Feel free to enter the fray anytime. A friend who engages with me in this sort of speculation suggests a worthy caveat: our projections are completely open to change the morning after the debates.


DarkoV said...

I'll enter said fray only on the condition that I can come in here, tromp around a while, and then leave without cleaning up my mess.
The BQ? Is that now Quebec's watered down version of the PQ? And, if so, does that mean that my favorite PQers, those fine chain-puffing fellows blessed with oodles of personality and no awareness of fiscal responsibility, have now been replaced by French-speaking Chartered Accountants?

And while we're on an Inquisitivition, wasn't there a party out there in BC called the Rhinocerous party? (or some other pachyderm of poor eyesight but of frightening appearance). The reason for the question is, if they're still up, are they then up to something out there? From my ever-disintegrating memory, I recall their positions, while demonstrating a firm grasp on the ribald and the ridiculous, always lent an air of the unregistered insane to the general politic. Or have they too gone the grey suit way and been absorbed into the minor key masses?

Just adding something to this political pot, as your invite was so graciously open.

Whisky Prajer said...

Ah, my beloved Rhinocerous Party! (Named in honour of Ionesco's delightful play, if I'm not mistaken.) They are no more. Brian Mulroney's Conservatives were earnest about their political energies - much too earnest to indulge the informed antics of the Rhinos - and changed the Official Parties Act to insist that a political party could only be official if it had a member running in at least 50 of the country's ridings (a privilege that has to be paid for with $1000 cold, hard cash - per riding). Now, it might be somewhat unfair of me to impugn Mulroney and company with the extinction of the Rhinos; more likely they were hoping this would nip the budding threat of Reform, spreading so virulently in the West. The strategy backfired, with the unfortunate effect of extinguishing all traces of humour from the political scene.

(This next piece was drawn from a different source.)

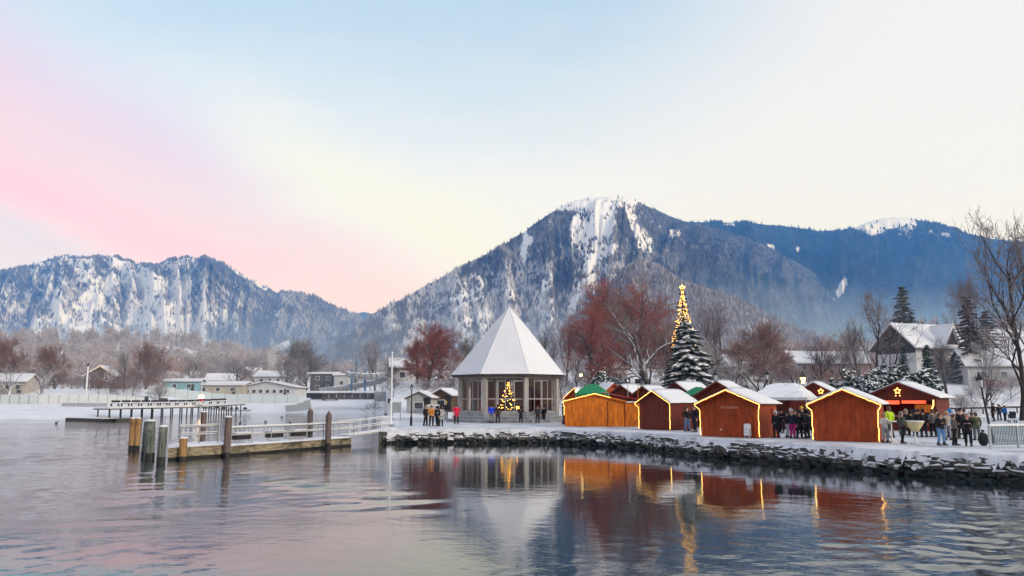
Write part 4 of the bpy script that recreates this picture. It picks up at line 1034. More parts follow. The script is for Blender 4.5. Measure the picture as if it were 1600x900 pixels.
def build_railing():
    root = thing('railing', 'bluish framed railing topped with snow at the quay edge by the leaning lantern', 'railing', (0, 0, 0))
    pts = [gp(1548, 701), gp(1592, 700), gp(1640, 699)]
    pts = [Vector((p.x, p.y, 0.95)) for p in pts]
    m = mat('railing_blue', (0.13, 0.19, 0.20, 1), 0.5, 0.2, 4, snow=(0.6, 0.95)); pan = mat('railing_mesh', (0.10, 0.16, 0.17, 1), 0.5, 0.3, 9)
    for p in pts: b = MB(); b.box(p + Vector((0, 0, .5)), (.09, .09, 1.02)); b.build('post', M['grey_paint'], root)
    for a, c in zip(pts[:-1], pts[1:]):
        for z in (.18, .98): b = MB(); b.bar(a + Vector((0, 0, z)), c + Vector((0, 0, z)), .06, .06); b.build('rail', m, root)
        b = MB(); b.bar(a + Vector((0, 0, 1.06)), c + Vector((0, 0, 1.06)), .10, .09); b.build('rail_snow', M['roof_snow'], root)
        n = 18
        for k in range(1, n):
            q = a.lerp(c, k / n); b = MB(); b.box(q + Vector((0, 0, .58)), (.03, .03, .78)); b.build('baluster', pan, root)
build_railing()
def build_ramp():
    root = thing('boat_ramp', 'concrete slab landing jutting from the quay wall below the railing', 'landing')
    a, b_ = gp(1500, 711, .72), gp(1700, 722, .72); c, d = gp(1700, 738, .62), gp(1548, 724, .62)
    m = MB(); top = [a, b_, c, d]
    top = [Vector((v.x, v.y, z)) for v, z in zip(top, (.74, .74, .64, .64))]
    low = [Vector((v.x, v.y, -.9)) for v in top]
    m.add(top + low, [(0, 1, 2, 3), (7, 6, 5, 4), (0, 4, 5, 1), (1, 5, 6, 2), (2, 6, 7, 3), (3, 7, 4, 0)]); m.build('slab', M['concrete_dark'], root, fix=True)
    cap = MB(); cap.slab([v + Vector((0, 0, .065)) for v in top], .06); cap.build('snow_cover', M['roof_snow'], root, fix=True)
build_ramp()
p = gp(1473, 735, 0.0)
bm = bmesh.new(); bmesh.ops.create_icosphere(bm, subdivisions=2, radius=.35); rs = random.Random(4)
for v in bm.verts: v.co = Vector((v.co.x * 1.15, v.co.y * .7, v.co.z * .55)) * rs.uniform(.88, 1.08)
me = bpy.data.meshes.new('rock'); bm.to_mesh(me); bm.free(); me.materials.append(M['roof_snow'])
tag(link('rock', me, None, (p.x, p.y, .12)), 'pale snow-capped rock lying in the water at the foot of the quay wall', 'rock')
ORD = ('first', 'second', 'third', 'fourth', 'fifth', 'sixth', 'seventh', 'eighth', 'ninth', 'tenth', 'eleventh', 'twelfth', 'thirteenth', 'fourteenth', 'fifteenth', 'sixteenth', 'seventeenth', 'eighteenth', 'nineteenth', 'twentieth')

# ================================================================ JETTY
def pile(label, px, pyb, pyt, wpx, m, group, point=False, tilt=0.0, wet=0.35):
    p = gp(px, pyb, 0.0); Y = p.y; r = wpx / 2 / F * Y; zt = at(px, pyt, Y).z
    root = thing('mooring_pile', label, 'mooring pile', (p.x, Y, 0), 0, group)
    if tilt: root.rotation_euler = (0, tilt, 0)
    rs = random.Random(int(px))
    b = MB(); prof = [(r * 1.03, -1.0), (r * 1.03, wet)]; b.lathe((0, 0, 0), prof, 12); b.build('wet_foot', M['wet_wood'], root)
    b = MB(); n = 5; prof = [(r * rs.uniform(.96, 1.03), wet + (zt - wet) * k / n) for k in range(n + 1)]
    if point: prof = [(a, z - .28 * (z > zt - .01)) for a, z in prof] + [(r * .12, zt)]
    b.lathe((0, 0, 0), prof, 12); b.build('shaft', m, root, smooth=False)
    if not point:
        b = MB(); b.lathe((0, 0, zt), [(r * .98, 0.001), (r * .9, .05), (r * .5, .085)], 12); b.build('snow_cap', M['roof_snow'], root)
    return root
PG = 'mooring piles round the jetty'
pile('golden-brown pile at the far end of the jetty, its left one of a pair', 205, 705, 654, 9, M['pile_gold'], PG)
pile('golden-brown pile at the far end of the jetty, tucked against its twin', 213, 705, 654, 9, M['pile_gold'], PG)
pile('slimmer mossy grey-green pile standing just behind the thick mossy one', 225, 716, 659, 10, M['pile_green'], PG, tilt=R_(2))
pile('thick mossy grey-green pile leaning against its slimmer neighbour', 233, 718, 658, 15, M['pile_green'], PG, tilt=R_(-1.5))
pile('mossy grey pile at the front corner of the jetty, nearest the water', 251, 725, 667, 13, M['pile_green'], PG, tilt=R_(1))
pile('short stumpy pile at the jetty corner, lower than the deck rails', 285, 719, 685, 12, M['pile_gold'], PG, wet=.2)
pile('tall brown pile in the middle of the jetty front', 354, 714, 652, 11, M['pile_brown'], PG, wet=.25)
pile('brown pile on the far side of the jetty behind the rails', 316, 697, 644, 9, M['pile_brown'], PG)
pile('brown pile with a pointed snowy top on the far side of the jetty', 484, 676, 638, 9, M['pile_brown'], PG, point=True)
pile('tallest brown pile with a pointed snowy top at the landward end of the jetty', 512, 701, 642, 9.5, M['pile_brown'], PG, point=True)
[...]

Unless, of course, you have it in you to snicker at the absurdities of the BQ. Built on a fantasy that would put the Magic Kingdom to shame, it seems they still haven't managed to lure someone with any facility for simple math to figure out just how fiscally feasible their proposed castle in the sky might be. Thankfully, not one of their voters or pundits has taken them to task on this, so their circus continues to entertain an ever-growing crowd of slack-jawed citizens who been done wrong. The show must go on.

DarkoV said...

Consider yourself quite the lucky guy, WP, as there is at least some remnant of humour (and therefore intelligence?) up North in the political wars. Down here, no joking, just serious takedowns of political freedoms, pushed along by the three-headed Cheney-Rove-Bush munster. Plus, you have Newfoundland!

F.C. Bearded said...

You could say whatever you want, label it "Canadian Political Punditry", and we'd lap it up and believe every word.

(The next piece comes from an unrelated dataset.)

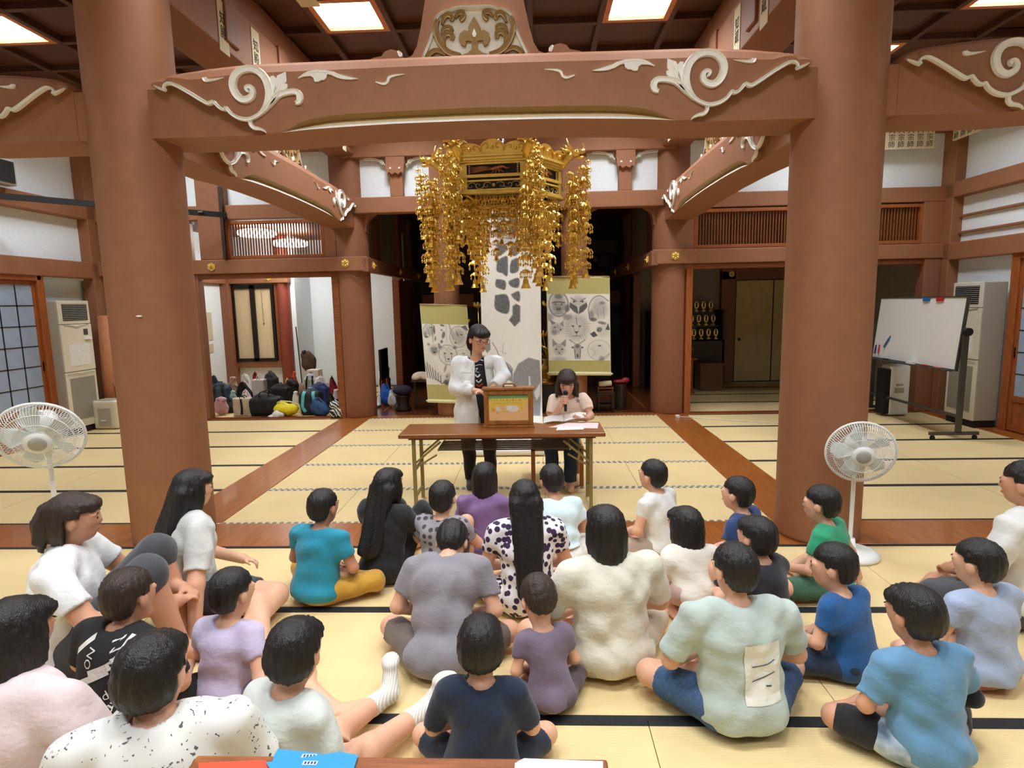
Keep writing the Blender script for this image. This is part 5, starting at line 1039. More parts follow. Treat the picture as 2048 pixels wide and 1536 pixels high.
c.line([(.05, .085), (.3, .085)], .002, (170, 140, 60)); c.line([(.05, .1), (.05, .15), (.29, .152)], .002, (190, 120, 60)); c.line([(.3, .1), (.3, .15)], .002, (190, 120, 60))
c.ell(.22, .128, .055, .032, (226, 228, 232), .98, 0, .1); c.ell(.185, .12, .03, .026, (232, 232, 236), .95, 0, .15); c.ell(.085, .13, .022, .024, (214, 214, 226), .95, 0, .15); c.ell(.13, .12, .03, .015, (226, 180, 160), .9, 0, .3)
c.ell(.04, .14, .022, .02, (232, 150, 90), .9); c.ell(.08, .165, .02, .012, (232, 150, 100), .9); c.ell(w_-.012, .11, .016, .025, (232, 200, 180), .9); c.poly([(w_-.045, .12), (w_-.02, .08), (w_, .07), (w_, .2), (w_-.05, .2)], (238, 186, 134), .8)
for i in range(7): c.line([(.03+.05*i, .2+.01*math.sin(i*2)), (.06+.05*i, .205+.012*math.sin(i*3+1))], .002, (214, 160, 110), .7)
c.build('story_picture', lambda x, y: np.array([x0+.055+x, ya+.012, 1.0-y]), t); MB().box(x0+.05, x1-.05, ya+.014, ya+.03, .76, 1.005).build('picture_card', PAPER, t)
def sheet(name, pts, z, m, label, cat='paper'): return tag(MB().prism([(p[0], p[1]) for p in pts], lambda u, v, d: np.array([u, v, z+d]), 0, .002).build(name, m, None), label, cat)
PINKP = mat('pink_print', (240, 214, 214), .85, .08, 30)
sheet('printed_sheet', [(.12, 5.27), (.55, 5.2), (.585, 5.44), (.3, 5.47)], .7005, PINKP, 'pink printed sheets spread on the right end of the table'); sheet('printed_sheet', [(.18, 5.13), (.42, 5.15), (.44, 5.26), (.2, 5.27)], .703, PAPER, 'white sheet lying over the pink sheets on the table'); sheet('yellow_leaflet', [(.0, 5.47), (.1, 5.42), (.11, 5.485), (.03, 5.49)], .7005, mat('yellow_paper', (240, 234, 170), .85, .03, 20), 'small yellow leaflet beside the picture box')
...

I do work with a couple of Canadian ex-pats: I read your posts, I can go blather politics at them and confound them with my superior knowledge. Makes a change from BushBashing and Immigration Woeing.

Whisky Prajer said...

"Superior knowledge" - ha! Doesn't take much, does it? Actually, I see you link to Colby Cosh, who devotes considerably more thought and passion to these matters than I do. My knee jerks in a different direction than his does, but of all the pundits, he speaks the most persuasively. Fess up, Bearded - methinks it more likely you impress my Canuckle-head brethren with Cosh-speak.

Scott said...

Hey WP,

I'd love to banter Canadian politics with you but you keep expressing my own thoughts so smoothly, there's not much rock to get a toe-hold. :)

I'm glumly resigning myself to a Conservative minority (or a Liberal one, for that matter). The pattern of federal moneyhoarding and perks-for-patrons will continue, of course, but the Conservatives will also claim a moral victory that will give me the creeps.

I'm surprised the Liberals aren't playing up the fact that Canada's economy is so robust under their rule of late but I assume they're just protecting themselves from a later fall as the stretched-thin American economy looks set to drag us down with it.

Oh, and that other party? Once again, you're also bang-on about Jack Layton's deficiencies as a counterbalance. I'll probably vote for him but, again, glumly. I think this is why most people don't like talking politics -- lots of heat but little light.

Whisky Prajer said...

"Lots of heat, little light" - nice job of summing things up, Scott!